Ground-breaking training breathes life into mangrove ecosystem restoration
A holistic mangrove management and restoration training to support Tanzania’s efforts to save its mangroves (now!)
Mangroves are one of the world’s richest and most important ecosystems, and their conservation is of the highest importance in ocean and coastal protection. A high rate of mangrove failure and inappropriate forestry approaches to mangrove restoration and conservation triggered Save our Mangroves Now! to conduct a coaching workshop for Tanzanian government agencies and civil society. This training introduced new techniques designed especially for the restoration of mangroves, suitable for groups or individuals involved with an area’s mangrove ecosystem.
Written by Dominic Wodehouse (MAP), Anthony Hobson (IUCN) & Anouk Neuhaus (WWF Germany)
Download the workshop report
The eye-opening approach takes a holistic view of these vital socio-economic ecosystems, including communication methods, mangrove management, and community engagement, even going so far as conflict management and resolution learned from other Tanzanian forestry conservation areas. This method, known as community-based ecological mangrove restoration (CBEMR), favours restoration as part of that holistic thinking. It is not simply theoretical training, as the instructors took the many participants to two different mangrove forests to illustrate how and why these new techniques truly worked.
Photos: Dominic Wodehouse, MAP & Anouk Neuhaus, WWF
Addressing the right people for the specialist work
In Kenya, 2018, a scoping workshop of mangrove best practice gaps in the Western Indian Ocean region highlighted the important fact that many field-based forestry officials receive limited training on mangroves within their forestry college curriculums. Consequently, and unfortunately, general forestry management and silviculture approaches have been inappropriately applied to mangroves, mangrove restoration and the communities living around them. This was the catalyst for the Save our Mangroves Now! (SOMN) coaching workshop. The Tanzanian Forest Service Agency (TFS) instructors from the Forestry Training Institute, near Arusha, and TFS’s field staff were invited to the in-depth mangrove restoration training, and in keeping with the holistic principle, local community associations and local NGOs were invited as well.
One of the cornerstones of SOMN’s approach is to share knowledge to scale up proven approaches and several key partners helped prepare the workshop. The lead logistical partner, the Tanzanian Forestry Conservation Group (TFCG), coached trainees on community engagement and conflict management in mangrove conservation and habitat restoration. A Rocha International was responsible for communication coaching and teaching techniques. Mangrove Action Project (MAP) was engaged to provide mangrove restoration training using its ‘Community-Based Ecological Mangrove Restoration’ CBEMR technique to the target groups.

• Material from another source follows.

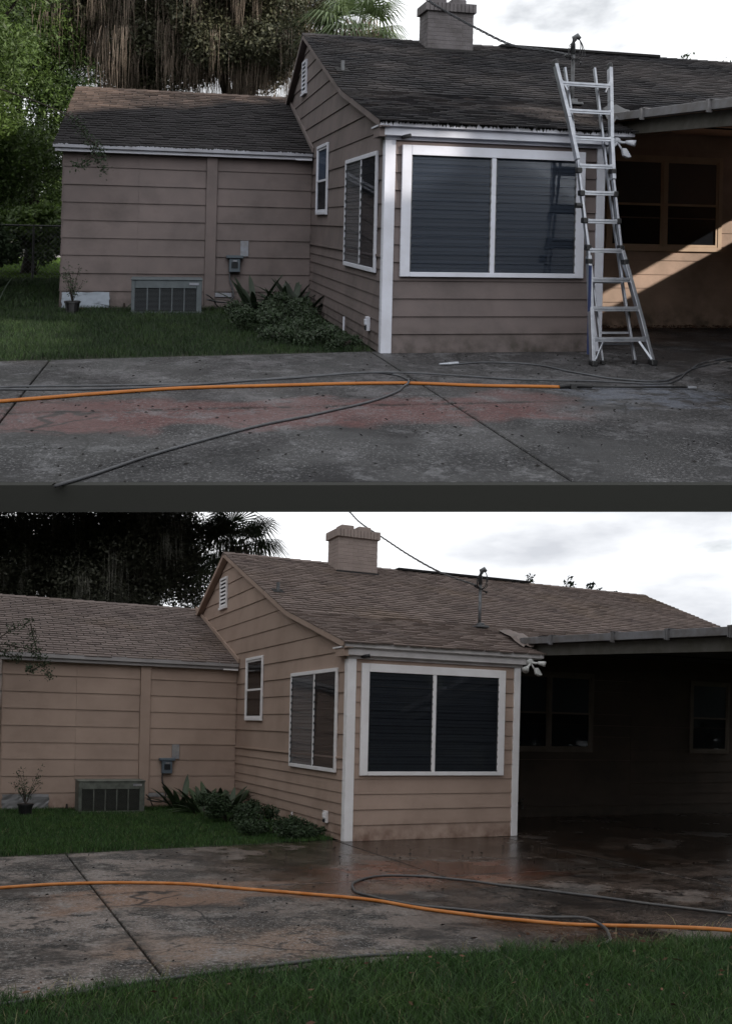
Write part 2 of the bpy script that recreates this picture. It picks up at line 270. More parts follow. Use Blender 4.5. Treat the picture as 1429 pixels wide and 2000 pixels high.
# ---------------------------------------------------------------- mesh helpers
ORG = {}
PL = L
def W(p): return PL.M @ np.asarray(p, float) + PL.t
def setprops(o, label=None, cat=None, group=None, kind=None):
    if label: o['label'] = label
    if cat: o['category'] = cat
    if group: o['group'] = group
    if kind: o['kind'] = kind
    return o
def thing(name, org, label, cat, group=None, parent=None):
    o = bpy.data.objects.new(name, None); COL.objects.link(o); o.empty_display_size = .2
    g = W(org); ORG[o.name] = g; o.location = g
    if parent: o.parent = parent; o.location = g - ORG[parent.name]
    return setprops(o, label, cat, group)
def mk(name, V, F, mt, parent=None, origin=None, kind=None, smooth=False, bevel=0, label=None, cat=None, group=None):
    V = np.asarray(V, float).reshape(-1, 3)
    if origin is None: origin = np.array([*(V[:, :2].mean(0)), V[:, 2].min()])
    origin = np.asarray(origin, float)
    loc = (V - origin) @ PL.M.T
    me = bpy.data.meshes.new(name)
    if isinstance(F, np.ndarray):
        k = F.shape[1]; me.vertices.add(len(V)); me.vertices.foreach_set('co', loc.astype(np.float32).ravel())
        me.loops.add(F.size); me.loops.foreach_set('vertex_index', F.astype(np.int32).ravel())
        me.polygons.add(len(F)); me.polygons.foreach_set('loop_start', np.arange(0, F.size, k, dtype=np.int32)); me.polygons.foreach_set('loop_total', np.full(len(F), k, np.int32))
        me.update(calc_edges=True)
    else:
        me.from_pydata([tuple(v) for v in loc], [], F)
        a = me.attributes.new('hp', 'FLOAT_VECTOR', 'POINT'); a.data.foreach_set('vector', V.astype(np.float32).ravel())
    me.materials.append(mt)
    if smooth: me.polygons.foreach_set('use_smooth', np.ones(len(me.polygons), bool))
    me.update()
    o = bpy.data.objects.new(name, me); COL.objects.link(o)
    g = W(origin); ORG[o.name] = g; o.location = g
    if parent: o.parent = parent; o.location = g - ORG[parent.name]
    if bevel:
        b = o.modifiers.new('bevel', 'BEVEL'); b.width = bevel * PL.s; b.segments = 1; b.limit_method = 'ANGLE'
    return setprops(o, label, cat, group, kind)
def copy_at(src, p, parent):
    """another piece with the same mesh, its origin at house point p"""
    c = src.copy(); COL.objects.link(c); c.parent = parent; g = W(p); ORG[c.name] = g; c.location = g - ORG[parent.name]; return c
class MB:
    def __init__(s): s.V = []; s.F = []
    def add(s, V, F):
        n = len(s.V); s.V += [tuple(map(float, v)) for v in V]; s.F += [tuple(i + n for i in f) for f in F]; return s
    def box(s, x0, x1, y0, y1, z0, z1):
        x0, x1 = min(x0, x1), max(x0, x1); y0, y1 = min(y0, y1), max(y0, y1); z0, z1 = min(z0, z1), max(z0, z1)
        return s.add([(x0, y0, z0), (x1, y0, z0), (x1, y1, z0), (x0, y1, z0), (x0, y0, z1), (x1, y0, z1), (x1, y1, z1), (x0, y1, z1)],
                     [(0, 3, 2, 1), (4, 5, 6, 7), (0, 1, 5, 4), (1, 2, 6, 5), (2, 3, 7, 6), (3, 0, 4, 7)])
    def bar(s, p, q, w, h, up=(0, 0, 1)):
        p = np.array(p, float); q = np.array(q, float); d = q - p; d /= np.linalg.norm(d); u = np.array(up, float)
        a = np.cross(d, u); a /= np.linalg.norm(a); b = np.cross(a, d); a = a * w / 2; b = b * h / 2
        V = [p - a - b, p + a - b, p + a + b, p - a + b, q - a - b, q + a - b, q + a + b, q - a + b]
        return s.add(V, [(0, 3, 2, 1), (4, 5, 6, 7), (0, 1, 5, 4), (1, 2, 6, 5), (2, 3, 7, 6), (3, 0, 4, 7)])
    def tube(s, pts, r, n=8, cap=True):
        P = np.array(pts, float); k = len(P); r = np.broadcast_to(np.asarray(r, float), (k,))
        base = len(s.V); ref = np.array([0, 0, 1.0])
        for i in range(k):
            d = P[min(i + 1, k - 1)] - P[max(i - 1, 0)]; d /= np.linalg.norm(d) + 1e-9
            rf = ref if abs(d[2]) < .95 else np.array([1.0, 0, 0]); a = np.cross(d, rf); a /= np.linalg.norm(a); b = np.cross(d, a)
            for j in range(n):
                t = 2 * math.pi * j / n; s.V.append(tuple(P[i] + r[i] * (math.cos(t) * a + math.sin(t) * b)))
        for i in range(k - 1):
            for j in range(n):
                a0 = base + i * n + j; a1 = base + i * n + (j + 1) % n; s.F.append((a0, a1, a1 + n, a0 + n))
        if cap: s.F.append(tuple(base + j for j in range(n))[::-1]); s.F.append(tuple(base + (k - 1) * n + j for j in range(n)))
        return s
    def prism(s, poly, d):
        """poly: list of 3d points, extruded by vector d"""
        n = len(poly); d = np.array(d, float); V = [tuple(p) for p in poly] + [tuple(np.array(p) + d) for p in poly]
        return s.add(V, [tuple(range(n))[::-1], tuple(range(n, 2 * n))] + [(i, (i + 1) % n, (i + 1) % n + n, i + n) for i in range(n)])
    def mk(s, name, mt, parent=None, **kw): return mk(name, s.V, s.F, mt, parent, **kw)
def wbox(b, pl_, c, u0, u1, o0, o1, z0, z1):
    """box on a wall: along the wall u0..u1, standing out o0..o1"""
    return b.box(u0, u1, c - o1, c - o0, z0, z1) if pl_ == 'y' else b.box(c - o1, c - o0, u0, u1, z0, z1)
def smooth_path(pts, n=6):
    P = np.array(pts, float); out = []
    for i in range(len(P) - 1):
        p0 = P[max(i - 1, 0)]; p1 = P[i]; p2 = P[i + 1]; p3 = P[min(i + 2, len(P) - 1)]
        for k in range(n):
            t = k / n; out.append(.5 * ((2 * p1) + (-p0 + p2) * t + (2 * p0 - 5 * p1 + 4 * p2 - p3) * t * t + (-p0 + 3 * p1 - 3 * p2 + p3) * t ** 3))
    out.append(P[-1]); return out

# ---------------------------------------------------------------- house
RX0, RX1 = -0.12, 10.5
def roof_z(y):
    if y <= 2.316: return 2.719 + .2781 * (y + .136)
    if y <= 6.171: return 3.401 + .4026 * (y - 2.316)
    return 4.953 - .45 * (y - 6.171)
def y_front(z): return -.136 + (z - 2.719) / .2781 if z < 3.401 else 2.316 + (z - 3.401) / .4026
def y_back(z): return 6.171 + (4.953 - z) / .45

def boards(parent, pl_, c, zs, ext, mt, cut=None):
    for z0, z1 in zip(zs[:-1], zs[1:]):
        a0, b0 = ext(z0 + .002); a1, b1 = ext(z1)
        segs = [(a0, b0, a1, b1)]
        if cut:
            for cc in cut:
                ns = []
                for (p, q, r, t) in segs:
                    if p < cc < q: ns += [(p, cc - .0015, r, cc - .0015), (cc + .0015, q, cc + .0015, t)]
                    else: ns.append((p, q, r, t))
                segs = ns
        for (p, q, r, t) in segs:
            o0, o1 = .020 + random.uniform(-.002, .003), .005; zb = z0 + random.uniform(-.004, .004)
            pts = [(p, 0, zb), (q, 0, zb), (q, o0, zb), (p, o0, zb), (r, 0, z1), (t, 0, z1), (t, o1, z1), (r, o1, z1)]
            V = [(u, c - o, z) if pl_ == 'y' else (c - o, u, z) for u, o, z in pts]
            F = [(0, 1, 2, 3), (4, 7, 6, 5), (3, 2, 6, 7), (0, 4, 5, 1), (1, 5, 6, 2), (0, 3, 7, 4)]
            mk('siding_board', V, F, mt, parent)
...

A special technique for mangroves
MAP’s CBEMR is an alternative mangrove restoration technique developed to overcome the high rate of planting failure. The approach encourages project teams to work with local people to facilitate the natural regeneration of mangroves by restoring and improving the local hydrology and topography, while removing (or at least reducing) stressors to mangroves. There are many advantages to this system. It avoids the time and expense of building a nursery and planting nursery-raised seedlings or propagules, increases site biodiversity, and helps bring back the full complement of mangrove ecosystem services.
The key to the process
The participation of local people from the outset is critical, as is resolving the issues that caused the initial mangrove loss. All stakeholders must be involved, including government, NGOs, civil society organisations, community-based organisations, community members and private businesses (if adjacent to the site). Having a shared project objective and vision from the outset is most important.
“It is better to involve the communities’ local knowledge in the implementation.”
(Quote from a participant after the training in anonymous evaluation)
The training event
The training went through the steps of the CBEMR process, using photo-led discussions, field trips, small group discussions and participant presentations. It was well received by all participants. As one participant said,
“My expectation was to learn only about how to teach community to conserve the mangrove. But the experience went beyond that as we have learned many important things which I hadn’t understood before, e.g. hydrology, monitoring stressors and to avoid planting in mudflat!”
What’s next?
Participants universally gave feedback stating enthusiasm to share their new skills and knowledge with students and colleagues as well as adding a mangrove module to the curriculum at the Forestry Training Institute. Thanks to the “Training of Trainers” nature there is a good chance that new mangrove field staff in Tanzania will be trained using the CBEMR approach. Generally, a demand for future trainings of this nature was raised, including targeting government decision makers. Save Our Mangroves Now!, in it’s second funding cycle, is dedicated to increase national and regional policy advocacy for mangroves in the Western Indian Ocean region.